▶ **DATA LINES**
+===+

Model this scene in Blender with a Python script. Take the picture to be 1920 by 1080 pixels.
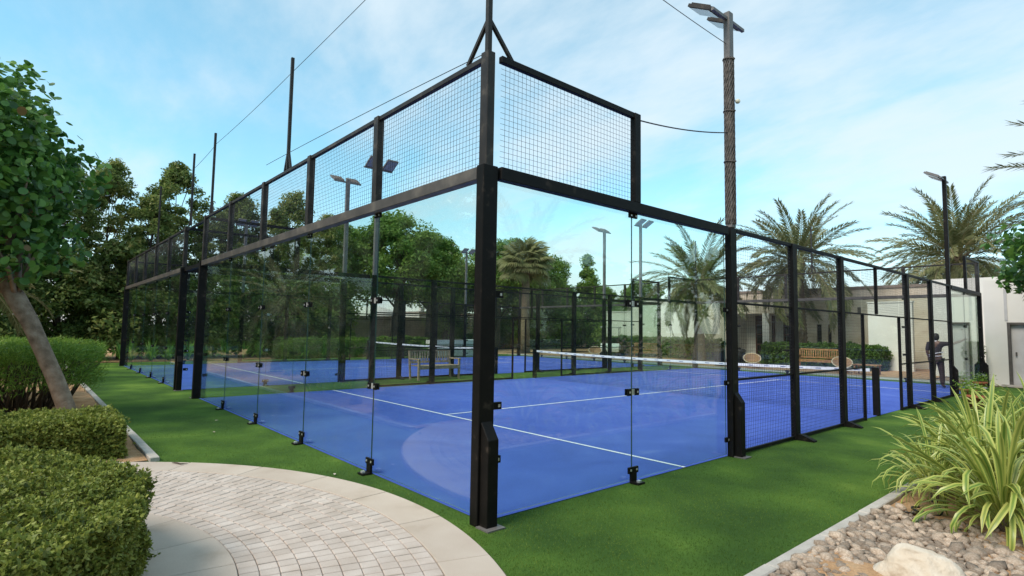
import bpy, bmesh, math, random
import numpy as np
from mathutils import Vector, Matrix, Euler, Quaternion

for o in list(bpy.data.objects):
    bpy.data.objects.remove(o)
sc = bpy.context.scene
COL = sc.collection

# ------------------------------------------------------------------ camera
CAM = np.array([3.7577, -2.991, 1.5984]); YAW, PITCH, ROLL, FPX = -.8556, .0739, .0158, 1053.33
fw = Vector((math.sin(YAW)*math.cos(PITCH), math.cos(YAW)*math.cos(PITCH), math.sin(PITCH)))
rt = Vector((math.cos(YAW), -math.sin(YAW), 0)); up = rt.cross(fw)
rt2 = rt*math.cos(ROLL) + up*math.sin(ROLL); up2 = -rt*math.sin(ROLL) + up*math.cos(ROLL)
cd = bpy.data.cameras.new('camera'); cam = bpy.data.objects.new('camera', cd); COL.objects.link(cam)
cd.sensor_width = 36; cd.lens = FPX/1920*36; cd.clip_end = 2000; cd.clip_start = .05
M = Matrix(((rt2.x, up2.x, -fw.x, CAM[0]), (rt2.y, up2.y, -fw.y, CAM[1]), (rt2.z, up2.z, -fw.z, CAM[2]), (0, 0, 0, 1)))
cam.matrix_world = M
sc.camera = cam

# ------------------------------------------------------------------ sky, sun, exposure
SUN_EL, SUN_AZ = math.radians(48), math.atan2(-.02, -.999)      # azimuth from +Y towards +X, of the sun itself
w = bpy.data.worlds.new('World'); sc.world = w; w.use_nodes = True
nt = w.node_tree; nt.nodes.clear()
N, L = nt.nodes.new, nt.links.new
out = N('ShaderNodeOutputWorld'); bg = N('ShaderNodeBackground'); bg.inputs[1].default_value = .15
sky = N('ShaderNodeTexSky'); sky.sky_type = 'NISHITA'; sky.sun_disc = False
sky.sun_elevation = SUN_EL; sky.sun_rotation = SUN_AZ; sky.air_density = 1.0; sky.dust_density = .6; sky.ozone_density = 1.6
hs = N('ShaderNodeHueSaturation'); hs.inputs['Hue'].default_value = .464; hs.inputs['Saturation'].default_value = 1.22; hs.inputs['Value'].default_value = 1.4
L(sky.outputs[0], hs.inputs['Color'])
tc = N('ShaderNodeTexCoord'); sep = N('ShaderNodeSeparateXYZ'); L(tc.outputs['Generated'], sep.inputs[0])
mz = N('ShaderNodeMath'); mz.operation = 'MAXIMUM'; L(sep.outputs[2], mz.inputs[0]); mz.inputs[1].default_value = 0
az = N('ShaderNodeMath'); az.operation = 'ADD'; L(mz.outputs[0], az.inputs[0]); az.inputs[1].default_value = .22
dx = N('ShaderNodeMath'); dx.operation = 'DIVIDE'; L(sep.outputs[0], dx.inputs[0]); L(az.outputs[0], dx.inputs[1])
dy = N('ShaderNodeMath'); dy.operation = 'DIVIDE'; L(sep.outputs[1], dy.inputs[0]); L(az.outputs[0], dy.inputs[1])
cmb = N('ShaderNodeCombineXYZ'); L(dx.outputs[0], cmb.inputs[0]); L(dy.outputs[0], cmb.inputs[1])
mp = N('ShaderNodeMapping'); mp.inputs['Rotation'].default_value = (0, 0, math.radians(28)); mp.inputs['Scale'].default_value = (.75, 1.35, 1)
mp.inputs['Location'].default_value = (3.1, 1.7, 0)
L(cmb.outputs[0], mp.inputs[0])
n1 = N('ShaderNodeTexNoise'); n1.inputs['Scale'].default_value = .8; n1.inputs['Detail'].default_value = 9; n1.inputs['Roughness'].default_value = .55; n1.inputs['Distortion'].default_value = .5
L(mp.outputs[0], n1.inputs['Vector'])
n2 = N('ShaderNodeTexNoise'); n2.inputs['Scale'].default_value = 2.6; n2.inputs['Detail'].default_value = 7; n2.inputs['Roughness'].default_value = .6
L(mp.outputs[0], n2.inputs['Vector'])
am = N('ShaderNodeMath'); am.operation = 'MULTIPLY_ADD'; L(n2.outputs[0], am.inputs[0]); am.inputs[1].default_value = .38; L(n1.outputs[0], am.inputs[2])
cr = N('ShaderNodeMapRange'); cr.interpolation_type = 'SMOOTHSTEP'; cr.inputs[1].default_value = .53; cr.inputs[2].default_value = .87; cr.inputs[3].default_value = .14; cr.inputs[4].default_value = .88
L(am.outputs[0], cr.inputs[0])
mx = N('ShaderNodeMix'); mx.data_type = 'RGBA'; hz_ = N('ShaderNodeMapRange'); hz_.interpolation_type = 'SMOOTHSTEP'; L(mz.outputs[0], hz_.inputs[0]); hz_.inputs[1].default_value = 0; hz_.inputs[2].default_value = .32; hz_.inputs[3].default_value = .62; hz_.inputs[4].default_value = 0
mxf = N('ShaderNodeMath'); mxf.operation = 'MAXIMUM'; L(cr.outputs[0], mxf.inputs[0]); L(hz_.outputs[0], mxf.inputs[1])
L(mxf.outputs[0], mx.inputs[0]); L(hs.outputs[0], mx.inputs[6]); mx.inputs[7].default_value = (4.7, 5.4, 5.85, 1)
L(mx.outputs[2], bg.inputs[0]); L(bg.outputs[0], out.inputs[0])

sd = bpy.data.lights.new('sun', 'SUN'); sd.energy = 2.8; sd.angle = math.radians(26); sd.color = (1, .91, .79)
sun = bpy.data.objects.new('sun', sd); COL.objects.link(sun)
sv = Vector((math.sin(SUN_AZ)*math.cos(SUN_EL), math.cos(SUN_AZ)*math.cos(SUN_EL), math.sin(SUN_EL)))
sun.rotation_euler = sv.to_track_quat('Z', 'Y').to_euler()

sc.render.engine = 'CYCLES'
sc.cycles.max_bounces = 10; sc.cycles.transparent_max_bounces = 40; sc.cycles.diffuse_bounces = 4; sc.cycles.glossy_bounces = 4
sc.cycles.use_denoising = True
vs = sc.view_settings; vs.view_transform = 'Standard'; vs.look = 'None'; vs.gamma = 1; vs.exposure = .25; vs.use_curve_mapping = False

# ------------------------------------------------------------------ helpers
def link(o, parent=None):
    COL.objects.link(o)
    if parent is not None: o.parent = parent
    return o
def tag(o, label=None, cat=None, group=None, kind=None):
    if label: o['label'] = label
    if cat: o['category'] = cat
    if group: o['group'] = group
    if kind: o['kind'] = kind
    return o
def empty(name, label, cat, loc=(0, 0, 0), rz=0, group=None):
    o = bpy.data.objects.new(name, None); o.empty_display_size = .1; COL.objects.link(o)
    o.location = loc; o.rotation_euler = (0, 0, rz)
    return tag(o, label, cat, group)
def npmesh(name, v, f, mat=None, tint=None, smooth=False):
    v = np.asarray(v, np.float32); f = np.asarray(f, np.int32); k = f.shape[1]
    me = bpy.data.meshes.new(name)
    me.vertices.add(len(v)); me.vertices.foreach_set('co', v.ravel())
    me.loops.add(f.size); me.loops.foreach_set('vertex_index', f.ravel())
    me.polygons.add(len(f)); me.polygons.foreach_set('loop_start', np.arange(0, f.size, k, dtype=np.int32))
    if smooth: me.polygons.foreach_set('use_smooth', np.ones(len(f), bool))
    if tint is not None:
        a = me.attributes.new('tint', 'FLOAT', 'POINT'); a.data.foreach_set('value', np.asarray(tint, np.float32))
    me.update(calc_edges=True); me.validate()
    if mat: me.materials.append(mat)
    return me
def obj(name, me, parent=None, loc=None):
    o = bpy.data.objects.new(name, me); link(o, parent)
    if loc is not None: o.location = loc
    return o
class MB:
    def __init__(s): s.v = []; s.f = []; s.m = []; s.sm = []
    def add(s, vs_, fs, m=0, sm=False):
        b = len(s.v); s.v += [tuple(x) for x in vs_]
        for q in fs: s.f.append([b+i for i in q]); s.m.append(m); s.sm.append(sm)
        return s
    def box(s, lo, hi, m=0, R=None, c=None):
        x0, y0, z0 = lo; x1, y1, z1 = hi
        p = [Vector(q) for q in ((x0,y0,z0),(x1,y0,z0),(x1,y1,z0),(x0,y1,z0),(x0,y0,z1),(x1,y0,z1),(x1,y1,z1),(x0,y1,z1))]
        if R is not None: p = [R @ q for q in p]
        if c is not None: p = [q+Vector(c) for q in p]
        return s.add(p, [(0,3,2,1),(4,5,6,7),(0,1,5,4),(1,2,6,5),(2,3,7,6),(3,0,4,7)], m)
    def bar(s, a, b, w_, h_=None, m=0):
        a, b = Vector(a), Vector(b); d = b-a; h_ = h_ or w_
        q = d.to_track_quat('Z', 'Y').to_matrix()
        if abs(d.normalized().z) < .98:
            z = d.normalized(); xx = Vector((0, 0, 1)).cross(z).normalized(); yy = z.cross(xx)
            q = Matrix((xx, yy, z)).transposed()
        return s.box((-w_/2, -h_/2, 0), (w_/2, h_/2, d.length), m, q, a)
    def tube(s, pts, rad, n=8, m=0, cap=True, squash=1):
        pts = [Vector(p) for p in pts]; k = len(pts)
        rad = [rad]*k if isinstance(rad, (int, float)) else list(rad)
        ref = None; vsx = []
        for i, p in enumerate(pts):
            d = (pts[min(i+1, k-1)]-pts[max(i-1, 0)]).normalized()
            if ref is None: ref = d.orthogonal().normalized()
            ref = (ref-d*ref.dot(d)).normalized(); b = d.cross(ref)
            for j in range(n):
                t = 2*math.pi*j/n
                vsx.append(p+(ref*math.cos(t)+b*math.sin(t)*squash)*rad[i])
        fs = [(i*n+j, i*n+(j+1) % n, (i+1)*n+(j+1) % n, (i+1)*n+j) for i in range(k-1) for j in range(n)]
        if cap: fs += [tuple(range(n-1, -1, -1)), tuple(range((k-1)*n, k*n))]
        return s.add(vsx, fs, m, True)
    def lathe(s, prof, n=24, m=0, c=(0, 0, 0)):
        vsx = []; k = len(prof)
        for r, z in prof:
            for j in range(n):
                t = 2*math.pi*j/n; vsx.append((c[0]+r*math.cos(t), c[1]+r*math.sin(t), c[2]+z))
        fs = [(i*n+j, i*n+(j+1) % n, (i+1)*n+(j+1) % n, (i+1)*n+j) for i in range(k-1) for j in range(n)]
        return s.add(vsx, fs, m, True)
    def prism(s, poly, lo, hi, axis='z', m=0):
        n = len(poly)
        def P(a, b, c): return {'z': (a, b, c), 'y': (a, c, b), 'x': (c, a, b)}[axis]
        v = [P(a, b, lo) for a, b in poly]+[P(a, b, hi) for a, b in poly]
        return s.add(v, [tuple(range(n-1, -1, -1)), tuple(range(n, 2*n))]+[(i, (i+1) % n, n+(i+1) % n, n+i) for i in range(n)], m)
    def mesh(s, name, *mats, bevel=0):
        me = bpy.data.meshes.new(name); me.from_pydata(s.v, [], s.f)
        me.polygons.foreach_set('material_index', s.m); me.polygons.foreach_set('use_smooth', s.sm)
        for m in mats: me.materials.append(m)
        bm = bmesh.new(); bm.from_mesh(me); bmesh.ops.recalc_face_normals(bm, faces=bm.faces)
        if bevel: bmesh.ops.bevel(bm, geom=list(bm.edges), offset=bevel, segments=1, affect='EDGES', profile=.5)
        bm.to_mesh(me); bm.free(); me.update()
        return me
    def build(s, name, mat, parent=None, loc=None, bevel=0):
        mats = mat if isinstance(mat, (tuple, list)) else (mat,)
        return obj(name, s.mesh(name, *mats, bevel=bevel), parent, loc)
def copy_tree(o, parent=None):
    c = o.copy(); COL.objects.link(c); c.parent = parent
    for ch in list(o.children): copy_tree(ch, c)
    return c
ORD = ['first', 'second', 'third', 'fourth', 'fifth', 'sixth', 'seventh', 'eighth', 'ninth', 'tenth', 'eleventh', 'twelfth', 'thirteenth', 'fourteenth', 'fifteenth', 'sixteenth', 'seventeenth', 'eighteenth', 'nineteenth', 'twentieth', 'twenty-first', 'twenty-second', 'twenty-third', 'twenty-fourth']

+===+

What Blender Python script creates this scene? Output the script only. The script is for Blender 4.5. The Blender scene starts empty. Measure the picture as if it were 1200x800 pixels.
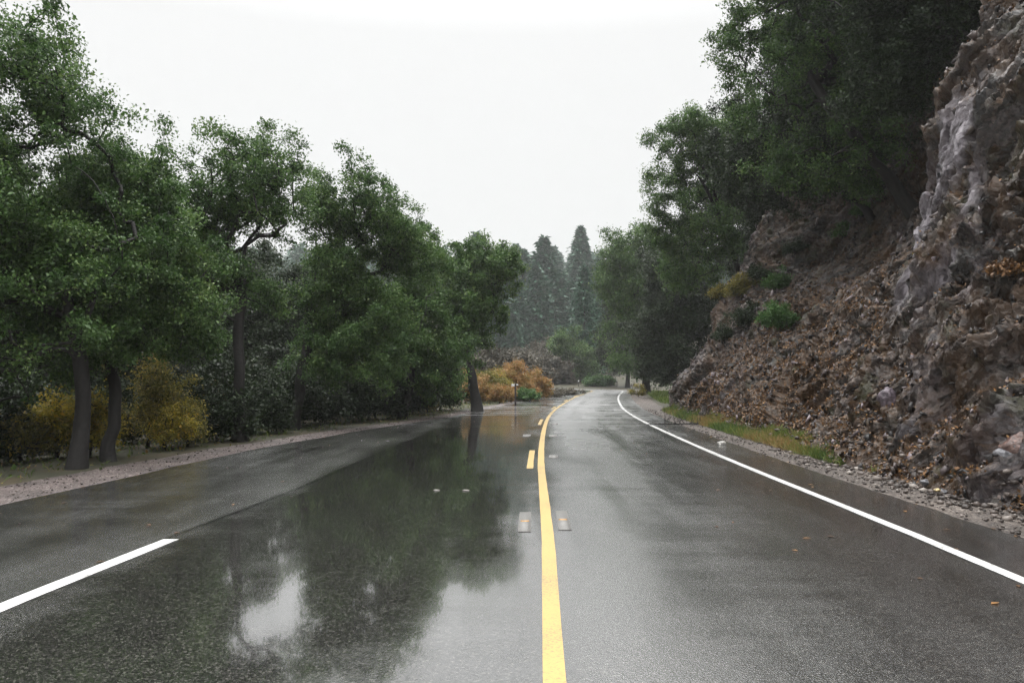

+===+

▶ **WORK REQUIRED**
Make an exact copy of only the lines from the one with "Model this scene" through the one with "sc.camera = cam". Pictures don't belong in it.

▶ **EXERCISE RESULT**
Model this scene in Blender with a Python script. Take the picture to be 1920 by 1080 pixels.
import bpy, bmesh, math, random
import numpy as np
from mathutils import Vector, Matrix, Euler, Quaternion

for o in list(bpy.data.objects):
    bpy.data.objects.remove(o)
sc = bpy.context.scene
COL = sc.collection

# ------------------------------------------------------------------ camera
CAM = np.array([3.7577, -2.991, 1.5984]); YAW, PITCH, ROLL, FPX = -.8556, .0739, .0158, 1053.33
fw = Vector((math.sin(YAW)*math.cos(PITCH), math.cos(YAW)*math.cos(PITCH), math.sin(PITCH)))
rt = Vector((math.cos(YAW), -math.sin(YAW), 0)); up = rt.cross(fw)
rt2 = rt*math.cos(ROLL) + up*math.sin(ROLL); up2 = -rt*math.sin(ROLL) + up*math.cos(ROLL)
cd = bpy.data.cameras.new('camera'); cam = bpy.data.objects.new('camera', cd); COL.objects.link(cam)
cd.sensor_width = 36; cd.lens = FPX/1920*36; cd.clip_end = 2000; cd.clip_start = .05
M = Matrix(((rt2.x, up2.x, -fw.x, CAM[0]), (rt2.y, up2.y, -fw.y, CAM[1]), (rt2.z, up2.z, -fw.z, CAM[2]), (0, 0, 0, 1)))
cam.matrix_world = M
sc.camera = cam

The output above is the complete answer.